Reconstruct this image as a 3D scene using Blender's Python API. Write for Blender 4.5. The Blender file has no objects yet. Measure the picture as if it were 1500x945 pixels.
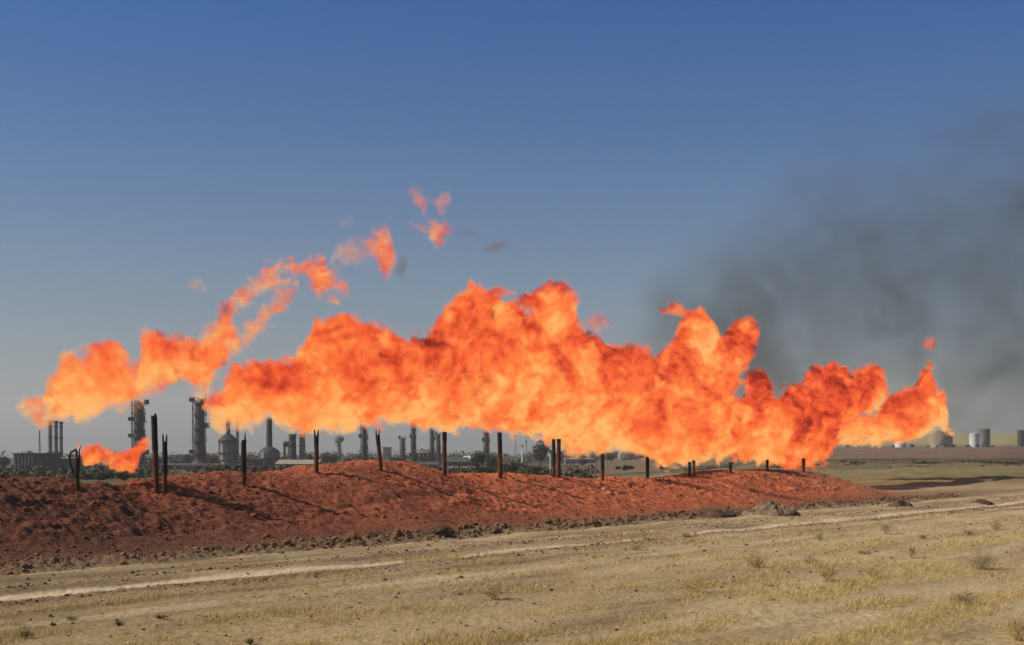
import bpy, bmesh, math, random
import numpy as np
from mathutils import Vector, Matrix

# ------------------------------------------------------------------ camera, sky, sun, exposure
scene = bpy.context.scene
COL = scene.collection
R = math.radians
F = 2083.3          # focal length in pixels of the 1500 px wide photograph
HY = 645.0          # horizon row
CH = 4.0            # camera height

cd = bpy.data.cameras.new('camera'); cam = bpy.data.objects.new('camera', cd); COL.objects.link(cam)
cam.location = (0, 0, CH); cam.rotation_euler = (R(90), 0, 0)
cd.sensor_width = 36; cd.lens = 50; cd.shift_y = (HY - 472.5) / 1500.0
cd.clip_start = 0.1; cd.clip_end = 20000
scene.camera = cam

SUN_EL, SUN_AZ = 38.0, -96.0     # azimuth clockwise from +Y: the sun stands at the left
w = bpy.data.worlds.new('World'); scene.world = w; w.use_nodes = True
wn, wl = w.node_tree.nodes, w.node_tree.links
wn.clear()
wo = wn.new('ShaderNodeOutputWorld'); bg = wn.new('ShaderNodeBackground'); sk = wn.new('ShaderNodeTexSky')
sk.sky_type = 'NISHITA'; sk.sun_disc = False
sk.sun_elevation = R(SUN_EL); sk.sun_rotation = R(SUN_AZ)
sk.altitude = 0; sk.air_density = 1.0; sk.dust_density = 1.0; sk.ozone_density = 2.0
bg.inputs['Strength'].default_value = 0.055
# dusty desert air: greyer towards the horizon, deeper blue overhead
_tc = wn.new('ShaderNodeTexCoord'); _sx = wn.new('ShaderNodeSeparateXYZ'); _rp = wn.new('ShaderNodeValToRGB'); _mu = wn.new('ShaderNodeMix'); _mu.data_type = 'RGBA'; _mu.blend_type = 'MULTIPLY'; _mu.inputs[0].default_value = 1.0
for _e, (_p, _c) in zip([_rp.color_ramp.elements[0], _rp.color_ramp.elements[1], _rp.color_ramp.elements.new(0.5), _rp.color_ramp.elements.new(0.5), _rp.color_ramp.elements.new(0.7)],
                        [(0.008, (1.08, 1.11, 1.34)), (0.6, (0.85, 0.95, 1.08)), (0.1, (0.98, 1.06, 1.25)), (0.163, (0.79, 0.99, 1.30)), (0.29, (0.33, 0.81, 1.44))]):
    _e.position = _p; _e.color = (*_c, 1)
wl.new(_tc.outputs['Generated'], _sx.inputs[0]); wl.new(_sx.outputs[2], _rp.inputs[0])
wl.new(sk.outputs[0], _mu.inputs[6]); wl.new(_rp.outputs[0], _mu.inputs[7])
wl.new(_mu.outputs[2], bg.inputs[0]); wl.new(bg.outputs[0], wo.inputs[0])

sd = bpy.data.lights.new('sun', 'SUN'); so = bpy.data.objects.new('sun', sd); COL.objects.link(so)
sd.energy = 4.9; sd.angle = R(0.9); sd.color = (1.0, 0.90, 0.74)
sun_dir = Vector((math.sin(R(SUN_AZ)) * math.cos(R(SUN_EL)), math.cos(R(SUN_AZ)) * math.cos(R(SUN_EL)), math.sin(R(SUN_EL))))
so.rotation_euler = (-sun_dir).to_track_quat('-Z', 'Y').to_euler()
so.location = (-40, 10, 60)

scene.view_settings.view_transform = 'Standard'; scene.view_settings.look = 'None'
scene.view_settings.exposure = 0.0; scene.view_settings.gamma = 1.0
scene.view_settings.use_curve_mapping = False
cy = scene.cycles
cy.max_bounces = 5; cy.diffuse_bounces = 1; cy.glossy_bounces = 2; cy.volume_bounces = 1; cy.transparent_max_bounces = 48
cy.volume_max_steps = 256

rng = random.Random(7)
nrg = np.random.default_rng(11)

# ------------------------------------------------------------------ helpers
def at(px, py, d):
    return Vector(((px - 750) / F * d, d, CH - (py - HY) / F * d))

def xat(px, d):
    return (px - 750) / F * d

_perm = np.random.default_rng(3).permutation(512)
_perm = np.concatenate([_perm, _perm, _perm])
_ga = np.random.default_rng(4).uniform(0, 2 * np.pi, 512)
_gx, _gy = np.cos(_ga), np.sin(_ga)
def perlin(x, y):
    x = np.asarray(x, float); y = np.asarray(y, float)
    xi = np.floor(x).astype(np.int64); yi = np.floor(y).astype(np.int64)
    xf = x - xi; yf = y - yi
    u = xf**3 * (xf * (xf * 6 - 15) + 10); v = yf**3 * (yf * (yf * 6 - 15) + 10)
    def g(ix, iy, dx, dy):
        h = _perm[_perm[ix & 511] + (iy & 511)] & 511
        return _gx[h] * dx + _gy[h] * dy
    a = g(xi, yi, xf, yf); b = g(xi + 1, yi, xf - 1, yf)
    c = g(xi, yi + 1, xf, yf - 1); d = g(xi + 1, yi + 1, xf - 1, yf - 1)
    return ((a + u * (b - a)) + v * ((c + u * (d - c)) - (a + u * (b - a)))) * 1.4
def fbm(x, y, o=4, g=0.5, ridged=False, billow=False):
    s = 0; a = 1.0; t = 0; f = 1.0
    for k in range(o):
        n = perlin(x * f + 17.3 * k, y * f + 9.1 * k)
        if ridged: n = 1 - 2 * np.abs(n)
        if billow: n = 2 * np.abs(n) - 0.6
        s = s + a * n; t += a; a *= g; f *= 2.03
    return s / t
def sstep(a, b, x):
    t = np.clip((np.asarray(x, float) - a) / (b - a), 0, 1); return t * t * (3 - 2 * t)

def new_tree(name):
    m = bpy.data.materials.new(name); m.use_nodes = True
    m.node_tree.nodes.clear()
    return m, m.node_tree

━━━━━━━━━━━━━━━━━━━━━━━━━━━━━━

# Task goal:
Make an exact copy of the data above, pictures excluded.

# Output for this task:
Reconstruct this image as a 3D scene using Blender's Python API. Write for Blender 4.5. The Blender file has no objects yet. Measure the picture as if it were 1500x945 pixels.
import bpy, bmesh, math, random
import numpy as np
from mathutils import Vector, Matrix

# ------------------------------------------------------------------ camera, sky, sun, exposure
scene = bpy.context.scene
COL = scene.collection
R = math.radians
F = 2083.3          # focal length in pixels of the 1500 px wide photograph
HY = 645.0          # horizon row
CH = 4.0            # camera height

cd = bpy.data.cameras.new('camera'); cam = bpy.data.objects.new('camera', cd); COL.objects.link(cam)
cam.location = (0, 0, CH); cam.rotation_euler = (R(90), 0, 0)
cd.sensor_width = 36; cd.lens = 50; cd.shift_y = (HY - 472.5) / 1500.0
cd.clip_start = 0.1; cd.clip_end = 20000
scene.camera = cam

SUN_EL, SUN_AZ = 38.0, -96.0     # azimuth clockwise from +Y: the sun stands at the left
w = bpy.data.worlds.new('World'); scene.world = w; w.use_nodes = True
wn, wl = w.node_tree.nodes, w.node_tree.links
wn.clear()
wo = wn.new('ShaderNodeOutputWorld'); bg = wn.new('ShaderNodeBackground'); sk = wn.new('ShaderNodeTexSky')
sk.sky_type = 'NISHITA'; sk.sun_disc = False
sk.sun_elevation = R(SUN_EL); sk.sun_rotation = R(SUN_AZ)
sk.altitude = 0; sk.air_density = 1.0; sk.dust_density = 1.0; sk.ozone_density = 2.0
bg.inputs['Strength'].default_value = 0.055
# dusty desert air: greyer towards the horizon, deeper blue overhead
_tc = wn.new('ShaderNodeTexCoord'); _sx = wn.new('ShaderNodeSeparateXYZ'); _rp = wn.new('ShaderNodeValToRGB'); _mu = wn.new('ShaderNodeMix'); _mu.data_type = 'RGBA'; _mu.blend_type = 'MULTIPLY'; _mu.inputs[0].default_value = 1.0
for _e, (_p, _c) in zip([_rp.color_ramp.elements[0], _rp.color_ramp.elements[1], _rp.color_ramp.elements.new(0.5), _rp.color_ramp.elements.new(0.5), _rp.color_ramp.elements.new(0.7)],
                        [(0.008, (1.08, 1.11, 1.34)), (0.6, (0.85, 0.95, 1.08)), (0.1, (0.98, 1.06, 1.25)), (0.163, (0.79, 0.99, 1.30)), (0.29, (0.33, 0.81, 1.44))]):
    _e.position = _p; _e.color = (*_c, 1)
wl.new(_tc.outputs['Generated'], _sx.inputs[0]); wl.new(_sx.outputs[2], _rp.inputs[0])
wl.new(sk.outputs[0], _mu.inputs[6]); wl.new(_rp.outputs[0], _mu.inputs[7])
wl.new(_mu.outputs[2], bg.inputs[0]); wl.new(bg.outputs[0], wo.inputs[0])

sd = bpy.data.lights.new('sun', 'SUN'); so = bpy.data.objects.new('sun', sd); COL.objects.link(so)
sd.energy = 4.9; sd.angle = R(0.9); sd.color = (1.0, 0.90, 0.74)
sun_dir = Vector((math.sin(R(SUN_AZ)) * math.cos(R(SUN_EL)), math.cos(R(SUN_AZ)) * math.cos(R(SUN_EL)), math.sin(R(SUN_EL))))
so.rotation_euler = (-sun_dir).to_track_quat('-Z', 'Y').to_euler()
so.location = (-40, 10, 60)

scene.view_settings.view_transform = 'Standard'; scene.view_settings.look = 'None'
scene.view_settings.exposure = 0.0; scene.view_settings.gamma = 1.0
scene.view_settings.use_curve_mapping = False
cy = scene.cycles
cy.max_bounces = 5; cy.diffuse_bounces = 1; cy.glossy_bounces = 2; cy.volume_bounces = 1; cy.transparent_max_bounces = 48
cy.volume_max_steps = 256

rng = random.Random(7)
nrg = np.random.default_rng(11)

# ------------------------------------------------------------------ helpers
def at(px, py, d):
    return Vector(((px - 750) / F * d, d, CH - (py - HY) / F * d))

def xat(px, d):
    return (px - 750) / F * d

_perm = np.random.default_rng(3).permutation(512)
_perm = np.concatenate([_perm, _perm, _perm])
_ga = np.random.default_rng(4).uniform(0, 2 * np.pi, 512)
_gx, _gy = np.cos(_ga), np.sin(_ga)
def perlin(x, y):
    x = np.asarray(x, float); y = np.asarray(y, float)
    xi = np.floor(x).astype(np.int64); yi = np.floor(y).astype(np.int64)
    xf = x - xi; yf = y - yi
    u = xf**3 * (xf * (xf * 6 - 15) + 10); v = yf**3 * (yf * (yf * 6 - 15) + 10)
    def g(ix, iy, dx, dy):
        h = _perm[_perm[ix & 511] + (iy & 511)] & 511
        return _gx[h] * dx + _gy[h] * dy
    a = g(xi, yi, xf, yf); b = g(xi + 1, yi, xf - 1, yf)
    c = g(xi, yi + 1, xf, yf - 1); d = g(xi + 1, yi + 1, xf - 1, yf - 1)
    return ((a + u * (b - a)) + v * ((c + u * (d - c)) - (a + u * (b - a)))) * 1.4
def fbm(x, y, o=4, g=0.5, ridged=False, billow=False):
    s = 0; a = 1.0; t = 0; f = 1.0
    for k in range(o):
        n = perlin(x * f + 17.3 * k, y * f + 9.1 * k)
        if ridged: n = 1 - 2 * np.abs(n)
        if billow: n = 2 * np.abs(n) - 0.6
        s = s + a * n; t += a; a *= g; f *= 2.03
    return s / t
def sstep(a, b, x):
    t = np.clip((np.asarray(x, float) - a) / (b - a), 0, 1); return t * t * (3 - 2 * t)

def new_tree(name):
    m = bpy.data.materials.new(name); m.use_nodes = True
    m.node_tree.nodes.clear()
    return m, m.node_tree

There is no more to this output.